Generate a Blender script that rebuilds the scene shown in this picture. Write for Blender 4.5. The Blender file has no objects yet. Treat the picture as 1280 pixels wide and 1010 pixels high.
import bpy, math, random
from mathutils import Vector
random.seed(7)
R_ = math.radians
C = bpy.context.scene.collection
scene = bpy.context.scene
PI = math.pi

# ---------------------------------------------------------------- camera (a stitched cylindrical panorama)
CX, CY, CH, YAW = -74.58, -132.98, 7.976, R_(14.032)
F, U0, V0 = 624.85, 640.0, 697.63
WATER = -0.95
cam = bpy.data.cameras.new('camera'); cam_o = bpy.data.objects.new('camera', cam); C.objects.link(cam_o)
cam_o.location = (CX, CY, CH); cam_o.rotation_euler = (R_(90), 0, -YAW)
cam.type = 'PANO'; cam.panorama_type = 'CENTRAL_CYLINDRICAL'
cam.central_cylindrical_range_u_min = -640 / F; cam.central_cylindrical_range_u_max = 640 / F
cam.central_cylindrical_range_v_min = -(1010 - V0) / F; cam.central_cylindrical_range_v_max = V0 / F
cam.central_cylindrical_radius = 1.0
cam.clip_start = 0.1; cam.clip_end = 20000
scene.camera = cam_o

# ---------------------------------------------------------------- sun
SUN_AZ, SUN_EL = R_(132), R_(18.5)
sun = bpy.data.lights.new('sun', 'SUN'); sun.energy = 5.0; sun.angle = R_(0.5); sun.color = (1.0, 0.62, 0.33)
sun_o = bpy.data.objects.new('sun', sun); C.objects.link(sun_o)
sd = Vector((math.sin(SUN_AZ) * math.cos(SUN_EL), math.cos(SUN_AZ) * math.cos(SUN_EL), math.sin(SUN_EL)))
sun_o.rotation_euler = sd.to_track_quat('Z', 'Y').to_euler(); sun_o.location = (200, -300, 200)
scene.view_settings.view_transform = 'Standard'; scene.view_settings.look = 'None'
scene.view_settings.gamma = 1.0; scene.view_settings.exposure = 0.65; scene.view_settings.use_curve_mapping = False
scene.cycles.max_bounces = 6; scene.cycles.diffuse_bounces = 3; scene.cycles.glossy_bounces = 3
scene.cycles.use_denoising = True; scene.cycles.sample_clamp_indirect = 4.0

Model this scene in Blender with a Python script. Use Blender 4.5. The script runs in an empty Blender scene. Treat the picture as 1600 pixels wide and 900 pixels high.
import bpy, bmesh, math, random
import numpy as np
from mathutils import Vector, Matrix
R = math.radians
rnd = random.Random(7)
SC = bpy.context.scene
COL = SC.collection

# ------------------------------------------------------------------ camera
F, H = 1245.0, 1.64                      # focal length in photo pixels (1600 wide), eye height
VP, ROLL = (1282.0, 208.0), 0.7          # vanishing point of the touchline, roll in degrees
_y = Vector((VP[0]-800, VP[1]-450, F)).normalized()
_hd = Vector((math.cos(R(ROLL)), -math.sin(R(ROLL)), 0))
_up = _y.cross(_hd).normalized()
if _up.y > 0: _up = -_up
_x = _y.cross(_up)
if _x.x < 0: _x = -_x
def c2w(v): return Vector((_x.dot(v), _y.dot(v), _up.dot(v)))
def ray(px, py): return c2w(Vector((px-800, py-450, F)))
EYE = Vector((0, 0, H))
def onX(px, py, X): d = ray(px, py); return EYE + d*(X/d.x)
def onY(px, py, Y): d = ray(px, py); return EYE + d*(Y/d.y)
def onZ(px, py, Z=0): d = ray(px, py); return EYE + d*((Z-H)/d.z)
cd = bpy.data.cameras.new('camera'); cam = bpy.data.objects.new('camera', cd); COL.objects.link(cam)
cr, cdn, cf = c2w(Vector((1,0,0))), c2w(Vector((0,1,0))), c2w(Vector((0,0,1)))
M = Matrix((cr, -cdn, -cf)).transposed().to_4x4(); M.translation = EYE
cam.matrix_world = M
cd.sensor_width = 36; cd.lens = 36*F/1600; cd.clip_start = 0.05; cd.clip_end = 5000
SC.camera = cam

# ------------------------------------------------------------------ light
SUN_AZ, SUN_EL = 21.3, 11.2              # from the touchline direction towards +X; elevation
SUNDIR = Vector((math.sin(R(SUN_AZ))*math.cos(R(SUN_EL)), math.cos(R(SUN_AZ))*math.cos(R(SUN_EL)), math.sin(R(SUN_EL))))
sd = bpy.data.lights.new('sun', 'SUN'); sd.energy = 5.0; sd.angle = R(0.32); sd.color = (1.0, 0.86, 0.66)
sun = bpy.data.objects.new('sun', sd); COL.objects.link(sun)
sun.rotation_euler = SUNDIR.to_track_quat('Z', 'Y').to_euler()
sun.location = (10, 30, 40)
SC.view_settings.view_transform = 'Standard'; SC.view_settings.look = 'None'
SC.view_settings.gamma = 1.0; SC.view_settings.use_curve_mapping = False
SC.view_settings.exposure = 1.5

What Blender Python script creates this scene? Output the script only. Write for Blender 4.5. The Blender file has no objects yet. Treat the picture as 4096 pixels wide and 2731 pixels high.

■ Prompt: Please set down the whole listing above without altering a single line.

■ Reply:
Generate a Blender script that rebuilds the scene shown in this picture. Write for Blender 4.5. The Blender file has no objects yet. Treat the picture as 1280 pixels wide and 1010 pixels high.
import bpy, math, random
from mathutils import Vector
random.seed(7)
R_ = math.radians
C = bpy.context.scene.collection
scene = bpy.context.scene
PI = math.pi

# ---------------------------------------------------------------- camera (a stitched cylindrical panorama)
CX, CY, CH, YAW = -74.58, -132.98, 7.976, R_(14.032)
F, U0, V0 = 624.85, 640.0, 697.63
WATER = -0.95
cam = bpy.data.cameras.new('camera'); cam_o = bpy.data.objects.new('camera', cam); C.objects.link(cam_o)
cam_o.location = (CX, CY, CH); cam_o.rotation_euler = (R_(90), 0, -YAW)
cam.type = 'PANO'; cam.panorama_type = 'CENTRAL_CYLINDRICAL'
cam.central_cylindrical_range_u_min = -640 / F; cam.central_cylindrical_range_u_max = 640 / F
cam.central_cylindrical_range_v_min = -(1010 - V0) / F; cam.central_cylindrical_range_v_max = V0 / F
cam.central_cylindrical_radius = 1.0
cam.clip_start = 0.1; cam.clip_end = 20000
scene.camera = cam_o

# ---------------------------------------------------------------- sun
SUN_AZ, SUN_EL = R_(132), R_(18.5)
sun = bpy.data.lights.new('sun', 'SUN'); sun.energy = 5.0; sun.angle = R_(0.5); sun.color = (1.0, 0.62, 0.33)
sun_o = bpy.data.objects.new('sun', sun); C.objects.link(sun_o)
sd = Vector((math.sin(SUN_AZ) * math.cos(SUN_EL), math.cos(SUN_AZ) * math.cos(SUN_EL), math.sin(SUN_EL)))
sun_o.rotation_euler = sd.to_track_quat('Z', 'Y').to_euler(); sun_o.location = (200, -300, 200)
scene.view_settings.view_transform = 'Standard'; scene.view_settings.look = 'None'
scene.view_settings.gamma = 1.0; scene.view_settings.exposure = 0.65; scene.view_settings.use_curve_mapping = False
scene.cycles.max_bounces = 6; scene.cycles.diffuse_bounces = 3; scene.cycles.glossy_bounces = 3
scene.cycles.use_denoising = True; scene.cycles.sample_clamp_indirect = 4.0

Model this scene in Blender with a Python script. Use Blender 4.5. The script runs in an empty Blender scene. Treat the picture as 1600 pixels wide and 900 pixels high.
import bpy, bmesh, math, random
import numpy as np
from mathutils import Vector, Matrix
R = math.radians
rnd = random.Random(7)
SC = bpy.context.scene
COL = SC.collection

# ------------------------------------------------------------------ camera
F, H = 1245.0, 1.64                      # focal length in photo pixels (1600 wide), eye height
VP, ROLL = (1282.0, 208.0), 0.7          # vanishing point of the touchline, roll in degrees
_y = Vector((VP[0]-800, VP[1]-450, F)).normalized()
_hd = Vector((math.cos(R(ROLL)), -math.sin(R(ROLL)), 0))
_up = _y.cross(_hd).normalized()
if _up.y > 0: _up = -_up
_x = _y.cross(_up)
if _x.x < 0: _x = -_x
def c2w(v): return Vector((_x.dot(v), _y.dot(v), _up.dot(v)))
def ray(px, py): return c2w(Vector((px-800, py-450, F)))
EYE = Vector((0, 0, H))
def onX(px, py, X): d = ray(px, py); return EYE + d*(X/d.x)
def onY(px, py, Y): d = ray(px, py); return EYE + d*(Y/d.y)
def onZ(px, py, Z=0): d = ray(px, py); return EYE + d*((Z-H)/d.z)
cd = bpy.data.cameras.new('camera'); cam = bpy.data.objects.new('camera', cd); COL.objects.link(cam)
cr, cdn, cf = c2w(Vector((1,0,0))), c2w(Vector((0,1,0))), c2w(Vector((0,0,1)))
M = Matrix((cr, -cdn, -cf)).transposed().to_4x4(); M.translation = EYE
cam.matrix_world = M
cd.sensor_width = 36; cd.lens = 36*F/1600; cd.clip_start = 0.05; cd.clip_end = 5000
SC.camera = cam

# ------------------------------------------------------------------ light
SUN_AZ, SUN_EL = 21.3, 11.2              # from the touchline direction towards +X; elevation
SUNDIR = Vector((math.sin(R(SUN_AZ))*math.cos(R(SUN_EL)), math.cos(R(SUN_AZ))*math.cos(R(SUN_EL)), math.sin(R(SUN_EL))))
sd = bpy.data.lights.new('sun', 'SUN'); sd.energy = 5.0; sd.angle = R(0.32); sd.color = (1.0, 0.86, 0.66)
sun = bpy.data.objects.new('sun', sd); COL.objects.link(sun)
sun.rotation_euler = SUNDIR.to_track_quat('Z', 'Y').to_euler()
sun.location = (10, 30, 40)
SC.view_settings.view_transform = 'Standard'; SC.view_settings.look = 'None'
SC.view_settings.gamma = 1.0; SC.view_settings.use_curve_mapping = False
SC.view_settings.exposure = 1.5

What Blender Python script creates this scene? Output the script only. Write for Blender 4.5. The Blender file has no objects yet. Treat the picture as 4096 pixels wide and 2731 pixels high.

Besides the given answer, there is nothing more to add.